== MATERIAL PROVIDED
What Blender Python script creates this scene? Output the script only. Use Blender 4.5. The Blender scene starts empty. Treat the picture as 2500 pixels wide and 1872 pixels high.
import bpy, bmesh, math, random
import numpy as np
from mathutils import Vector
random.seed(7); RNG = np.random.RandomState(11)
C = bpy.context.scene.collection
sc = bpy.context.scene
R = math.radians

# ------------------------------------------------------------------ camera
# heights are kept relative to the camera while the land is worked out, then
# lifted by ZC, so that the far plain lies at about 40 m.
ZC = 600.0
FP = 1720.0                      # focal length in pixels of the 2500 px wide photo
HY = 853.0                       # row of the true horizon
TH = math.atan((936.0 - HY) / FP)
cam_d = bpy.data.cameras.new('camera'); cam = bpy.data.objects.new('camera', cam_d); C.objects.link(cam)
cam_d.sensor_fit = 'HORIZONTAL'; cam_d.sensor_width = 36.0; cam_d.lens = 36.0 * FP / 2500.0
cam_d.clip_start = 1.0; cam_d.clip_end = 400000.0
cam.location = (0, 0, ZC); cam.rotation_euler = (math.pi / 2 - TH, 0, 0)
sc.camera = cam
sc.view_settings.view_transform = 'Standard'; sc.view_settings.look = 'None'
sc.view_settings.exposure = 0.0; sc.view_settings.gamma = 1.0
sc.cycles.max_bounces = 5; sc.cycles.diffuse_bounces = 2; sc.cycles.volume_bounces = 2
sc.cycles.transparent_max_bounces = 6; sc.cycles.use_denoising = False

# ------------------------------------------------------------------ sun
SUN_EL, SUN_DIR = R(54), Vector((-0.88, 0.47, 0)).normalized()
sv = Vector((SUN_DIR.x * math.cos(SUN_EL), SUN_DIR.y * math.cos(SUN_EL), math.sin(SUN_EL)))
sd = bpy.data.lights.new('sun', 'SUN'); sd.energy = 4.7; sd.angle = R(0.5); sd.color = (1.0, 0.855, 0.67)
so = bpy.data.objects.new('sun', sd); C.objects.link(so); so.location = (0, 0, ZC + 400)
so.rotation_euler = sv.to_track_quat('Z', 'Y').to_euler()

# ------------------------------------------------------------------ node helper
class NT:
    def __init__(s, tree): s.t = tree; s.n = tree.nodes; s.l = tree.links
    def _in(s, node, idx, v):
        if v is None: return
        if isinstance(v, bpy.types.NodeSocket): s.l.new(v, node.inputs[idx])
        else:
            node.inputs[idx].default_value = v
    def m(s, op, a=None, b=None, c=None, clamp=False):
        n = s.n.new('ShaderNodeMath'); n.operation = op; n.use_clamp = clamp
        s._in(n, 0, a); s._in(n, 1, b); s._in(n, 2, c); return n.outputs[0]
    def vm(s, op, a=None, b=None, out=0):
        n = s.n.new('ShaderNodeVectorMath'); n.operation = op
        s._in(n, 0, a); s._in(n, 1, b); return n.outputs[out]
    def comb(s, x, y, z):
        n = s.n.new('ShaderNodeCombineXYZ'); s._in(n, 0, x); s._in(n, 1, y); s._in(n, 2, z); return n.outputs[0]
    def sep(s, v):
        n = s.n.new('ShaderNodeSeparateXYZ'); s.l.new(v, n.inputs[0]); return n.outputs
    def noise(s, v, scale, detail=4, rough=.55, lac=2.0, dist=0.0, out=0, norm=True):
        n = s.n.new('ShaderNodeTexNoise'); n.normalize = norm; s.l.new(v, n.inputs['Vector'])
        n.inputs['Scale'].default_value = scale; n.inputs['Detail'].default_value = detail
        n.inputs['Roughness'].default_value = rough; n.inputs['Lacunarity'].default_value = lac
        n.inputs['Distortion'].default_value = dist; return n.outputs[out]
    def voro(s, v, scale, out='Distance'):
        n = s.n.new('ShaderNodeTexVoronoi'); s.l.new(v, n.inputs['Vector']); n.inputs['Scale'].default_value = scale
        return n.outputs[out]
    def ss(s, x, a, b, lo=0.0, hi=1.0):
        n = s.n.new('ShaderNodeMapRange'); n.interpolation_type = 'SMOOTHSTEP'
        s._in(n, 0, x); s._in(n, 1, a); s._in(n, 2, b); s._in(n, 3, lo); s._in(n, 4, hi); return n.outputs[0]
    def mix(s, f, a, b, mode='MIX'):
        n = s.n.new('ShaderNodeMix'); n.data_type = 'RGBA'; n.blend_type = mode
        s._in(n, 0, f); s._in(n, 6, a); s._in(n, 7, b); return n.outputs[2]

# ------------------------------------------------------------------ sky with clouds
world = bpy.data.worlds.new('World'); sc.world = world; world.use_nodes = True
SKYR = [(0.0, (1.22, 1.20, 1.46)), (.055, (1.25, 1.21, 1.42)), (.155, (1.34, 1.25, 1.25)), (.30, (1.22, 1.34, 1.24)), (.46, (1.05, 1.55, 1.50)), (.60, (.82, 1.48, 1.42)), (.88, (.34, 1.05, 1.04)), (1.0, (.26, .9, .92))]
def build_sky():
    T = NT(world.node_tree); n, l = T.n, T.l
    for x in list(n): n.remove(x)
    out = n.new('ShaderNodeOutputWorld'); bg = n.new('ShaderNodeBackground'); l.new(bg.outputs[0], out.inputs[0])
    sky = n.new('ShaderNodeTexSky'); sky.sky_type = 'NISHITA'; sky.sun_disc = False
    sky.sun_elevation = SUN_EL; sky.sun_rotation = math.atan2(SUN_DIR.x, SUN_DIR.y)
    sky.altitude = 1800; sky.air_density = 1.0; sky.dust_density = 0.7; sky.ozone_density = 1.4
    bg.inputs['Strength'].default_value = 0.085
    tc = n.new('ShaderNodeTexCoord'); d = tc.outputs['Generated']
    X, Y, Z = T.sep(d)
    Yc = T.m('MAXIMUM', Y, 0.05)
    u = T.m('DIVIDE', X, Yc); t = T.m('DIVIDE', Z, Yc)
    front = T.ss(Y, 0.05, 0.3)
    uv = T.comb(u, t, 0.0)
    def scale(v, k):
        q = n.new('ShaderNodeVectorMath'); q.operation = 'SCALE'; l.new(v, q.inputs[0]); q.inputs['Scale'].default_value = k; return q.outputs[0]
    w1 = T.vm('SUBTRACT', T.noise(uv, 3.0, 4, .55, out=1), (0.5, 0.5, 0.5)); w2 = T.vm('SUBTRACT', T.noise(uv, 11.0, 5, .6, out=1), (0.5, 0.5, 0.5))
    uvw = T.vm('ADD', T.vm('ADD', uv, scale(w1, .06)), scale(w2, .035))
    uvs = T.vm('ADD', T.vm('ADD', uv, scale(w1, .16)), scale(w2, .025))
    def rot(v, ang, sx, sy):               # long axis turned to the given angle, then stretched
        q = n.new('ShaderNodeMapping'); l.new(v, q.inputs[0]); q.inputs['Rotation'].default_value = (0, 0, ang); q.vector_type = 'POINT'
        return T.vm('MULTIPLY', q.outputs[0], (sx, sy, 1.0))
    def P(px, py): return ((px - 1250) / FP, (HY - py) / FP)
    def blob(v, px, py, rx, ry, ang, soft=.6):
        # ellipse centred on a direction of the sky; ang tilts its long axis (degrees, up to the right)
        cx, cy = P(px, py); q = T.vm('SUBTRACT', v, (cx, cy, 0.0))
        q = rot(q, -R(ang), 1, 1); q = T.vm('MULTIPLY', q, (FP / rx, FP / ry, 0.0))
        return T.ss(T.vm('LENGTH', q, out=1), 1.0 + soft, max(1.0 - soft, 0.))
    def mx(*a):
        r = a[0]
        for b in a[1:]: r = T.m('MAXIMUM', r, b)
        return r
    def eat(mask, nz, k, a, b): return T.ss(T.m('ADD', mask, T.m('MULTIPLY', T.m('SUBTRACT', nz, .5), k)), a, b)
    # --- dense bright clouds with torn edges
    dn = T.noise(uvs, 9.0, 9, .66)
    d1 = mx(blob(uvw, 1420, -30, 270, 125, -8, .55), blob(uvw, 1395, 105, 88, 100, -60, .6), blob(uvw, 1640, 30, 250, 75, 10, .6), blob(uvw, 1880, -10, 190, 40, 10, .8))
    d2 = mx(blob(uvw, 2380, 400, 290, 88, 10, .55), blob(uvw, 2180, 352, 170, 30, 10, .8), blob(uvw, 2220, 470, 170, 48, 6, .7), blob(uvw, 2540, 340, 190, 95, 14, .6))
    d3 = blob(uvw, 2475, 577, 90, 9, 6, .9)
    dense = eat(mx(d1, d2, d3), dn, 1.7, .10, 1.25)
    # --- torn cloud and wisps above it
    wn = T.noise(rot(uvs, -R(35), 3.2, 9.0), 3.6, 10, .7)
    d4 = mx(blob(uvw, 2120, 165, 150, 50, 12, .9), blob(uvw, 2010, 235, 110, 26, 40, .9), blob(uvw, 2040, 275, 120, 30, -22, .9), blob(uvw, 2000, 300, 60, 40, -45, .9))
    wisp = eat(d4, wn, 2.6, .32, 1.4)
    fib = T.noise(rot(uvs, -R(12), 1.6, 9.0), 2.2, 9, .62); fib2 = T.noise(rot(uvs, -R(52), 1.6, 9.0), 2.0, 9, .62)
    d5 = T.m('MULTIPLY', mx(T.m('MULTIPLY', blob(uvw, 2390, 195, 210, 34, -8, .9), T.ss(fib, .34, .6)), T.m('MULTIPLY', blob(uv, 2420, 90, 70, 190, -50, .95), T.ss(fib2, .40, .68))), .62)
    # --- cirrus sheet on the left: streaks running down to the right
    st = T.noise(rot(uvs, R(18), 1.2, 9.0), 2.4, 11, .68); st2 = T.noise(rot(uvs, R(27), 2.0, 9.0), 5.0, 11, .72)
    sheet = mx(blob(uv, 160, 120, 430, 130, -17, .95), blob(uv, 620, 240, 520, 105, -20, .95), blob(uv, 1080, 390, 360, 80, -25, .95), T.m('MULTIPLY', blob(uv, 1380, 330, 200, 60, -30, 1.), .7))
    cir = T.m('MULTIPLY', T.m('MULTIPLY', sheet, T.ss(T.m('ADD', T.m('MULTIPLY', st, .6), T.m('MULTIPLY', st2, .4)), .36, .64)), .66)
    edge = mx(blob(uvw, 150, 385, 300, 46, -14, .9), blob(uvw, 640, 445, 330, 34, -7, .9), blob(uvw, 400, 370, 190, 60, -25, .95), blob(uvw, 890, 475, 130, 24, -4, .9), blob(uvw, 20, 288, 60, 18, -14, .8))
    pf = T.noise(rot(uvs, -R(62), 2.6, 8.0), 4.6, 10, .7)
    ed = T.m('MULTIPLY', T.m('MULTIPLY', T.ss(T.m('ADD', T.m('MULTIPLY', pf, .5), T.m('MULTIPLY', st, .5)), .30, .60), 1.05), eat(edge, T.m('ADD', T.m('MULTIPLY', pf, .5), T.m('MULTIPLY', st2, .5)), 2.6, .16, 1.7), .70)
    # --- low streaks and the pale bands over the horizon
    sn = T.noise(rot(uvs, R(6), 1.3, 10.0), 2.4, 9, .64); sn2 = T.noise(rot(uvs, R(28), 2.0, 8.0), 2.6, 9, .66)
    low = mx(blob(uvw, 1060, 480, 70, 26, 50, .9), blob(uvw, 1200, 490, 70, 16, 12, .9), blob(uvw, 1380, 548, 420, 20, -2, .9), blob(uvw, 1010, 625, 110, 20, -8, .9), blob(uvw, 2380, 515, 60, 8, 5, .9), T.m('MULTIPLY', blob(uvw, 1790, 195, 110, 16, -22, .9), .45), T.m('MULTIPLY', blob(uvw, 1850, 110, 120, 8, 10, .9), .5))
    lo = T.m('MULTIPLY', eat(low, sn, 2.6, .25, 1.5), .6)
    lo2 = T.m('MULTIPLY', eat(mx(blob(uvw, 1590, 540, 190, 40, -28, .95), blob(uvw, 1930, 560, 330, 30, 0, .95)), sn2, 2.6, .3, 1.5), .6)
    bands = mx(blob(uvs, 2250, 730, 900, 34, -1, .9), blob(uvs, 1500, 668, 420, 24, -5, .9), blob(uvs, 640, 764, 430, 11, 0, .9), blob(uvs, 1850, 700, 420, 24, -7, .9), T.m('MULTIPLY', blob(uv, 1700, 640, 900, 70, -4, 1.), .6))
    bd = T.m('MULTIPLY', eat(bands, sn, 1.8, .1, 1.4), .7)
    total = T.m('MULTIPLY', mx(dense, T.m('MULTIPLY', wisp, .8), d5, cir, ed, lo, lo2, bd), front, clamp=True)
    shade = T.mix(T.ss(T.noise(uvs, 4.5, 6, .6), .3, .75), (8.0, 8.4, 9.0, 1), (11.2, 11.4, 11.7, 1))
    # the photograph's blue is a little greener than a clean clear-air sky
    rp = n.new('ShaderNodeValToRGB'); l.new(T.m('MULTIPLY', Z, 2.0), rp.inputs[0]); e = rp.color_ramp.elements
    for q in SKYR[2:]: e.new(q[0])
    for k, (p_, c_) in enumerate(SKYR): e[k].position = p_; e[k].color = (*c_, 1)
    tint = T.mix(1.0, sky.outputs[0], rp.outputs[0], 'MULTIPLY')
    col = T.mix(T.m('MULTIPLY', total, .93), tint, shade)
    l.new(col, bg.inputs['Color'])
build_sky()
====
_CHALLENGE_. From the first line of the data above to the line holding "R = math.radians", reproduce each line exactly; emit no other lines.

_REPLY TO THE TASK_.
What Blender Python script creates this scene? Output the script only. Use Blender 4.5. The Blender scene starts empty. Treat the picture as 2500 pixels wide and 1872 pixels high.
import bpy, bmesh, math, random
import numpy as np
from mathutils import Vector
random.seed(7); RNG = np.random.RandomState(11)
C = bpy.context.scene.collection
sc = bpy.context.scene
R = math.radians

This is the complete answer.